--- Exercise ---
Restate word for word the lines of the data below, from the first through the one that has "sc.camera = cam".

--- Dataset content ---
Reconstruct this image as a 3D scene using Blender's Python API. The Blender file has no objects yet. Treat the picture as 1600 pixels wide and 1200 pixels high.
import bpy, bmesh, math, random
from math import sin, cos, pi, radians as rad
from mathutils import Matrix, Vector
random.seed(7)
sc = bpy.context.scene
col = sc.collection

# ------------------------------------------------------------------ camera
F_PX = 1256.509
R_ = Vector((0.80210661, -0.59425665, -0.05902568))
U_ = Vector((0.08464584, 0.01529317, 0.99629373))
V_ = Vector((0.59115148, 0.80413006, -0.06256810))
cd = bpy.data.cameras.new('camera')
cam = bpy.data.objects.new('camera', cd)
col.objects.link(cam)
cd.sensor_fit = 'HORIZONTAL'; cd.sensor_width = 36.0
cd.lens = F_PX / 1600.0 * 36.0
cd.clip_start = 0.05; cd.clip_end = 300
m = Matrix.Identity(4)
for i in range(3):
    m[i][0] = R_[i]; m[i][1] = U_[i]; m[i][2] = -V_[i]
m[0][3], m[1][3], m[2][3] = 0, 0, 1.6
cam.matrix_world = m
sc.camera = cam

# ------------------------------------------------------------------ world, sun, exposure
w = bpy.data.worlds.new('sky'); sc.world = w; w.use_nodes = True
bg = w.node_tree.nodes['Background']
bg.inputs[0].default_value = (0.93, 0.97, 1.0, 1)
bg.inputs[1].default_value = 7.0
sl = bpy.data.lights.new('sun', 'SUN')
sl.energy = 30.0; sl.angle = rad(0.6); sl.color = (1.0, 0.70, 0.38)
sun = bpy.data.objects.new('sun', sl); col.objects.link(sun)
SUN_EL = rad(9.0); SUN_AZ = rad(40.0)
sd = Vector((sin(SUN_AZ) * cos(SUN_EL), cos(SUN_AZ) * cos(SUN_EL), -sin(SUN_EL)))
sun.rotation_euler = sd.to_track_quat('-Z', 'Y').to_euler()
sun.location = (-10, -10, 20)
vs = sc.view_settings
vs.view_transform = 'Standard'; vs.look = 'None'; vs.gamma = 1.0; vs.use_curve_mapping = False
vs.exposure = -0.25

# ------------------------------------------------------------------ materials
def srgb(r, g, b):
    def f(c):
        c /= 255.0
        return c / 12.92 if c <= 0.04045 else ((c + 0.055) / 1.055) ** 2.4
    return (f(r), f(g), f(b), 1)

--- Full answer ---
Reconstruct this image as a 3D scene using Blender's Python API. The Blender file has no objects yet. Treat the picture as 1600 pixels wide and 1200 pixels high.
import bpy, bmesh, math, random
from math import sin, cos, pi, radians as rad
from mathutils import Matrix, Vector
random.seed(7)
sc = bpy.context.scene
col = sc.collection

# ------------------------------------------------------------------ camera
F_PX = 1256.509
R_ = Vector((0.80210661, -0.59425665, -0.05902568))
U_ = Vector((0.08464584, 0.01529317, 0.99629373))
V_ = Vector((0.59115148, 0.80413006, -0.06256810))
cd = bpy.data.cameras.new('camera')
cam = bpy.data.objects.new('camera', cd)
col.objects.link(cam)
cd.sensor_fit = 'HORIZONTAL'; cd.sensor_width = 36.0
cd.lens = F_PX / 1600.0 * 36.0
cd.clip_start = 0.05; cd.clip_end = 300
m = Matrix.Identity(4)
for i in range(3):
    m[i][0] = R_[i]; m[i][1] = U_[i]; m[i][2] = -V_[i]
m[0][3], m[1][3], m[2][3] = 0, 0, 1.6
cam.matrix_world = m
sc.camera = cam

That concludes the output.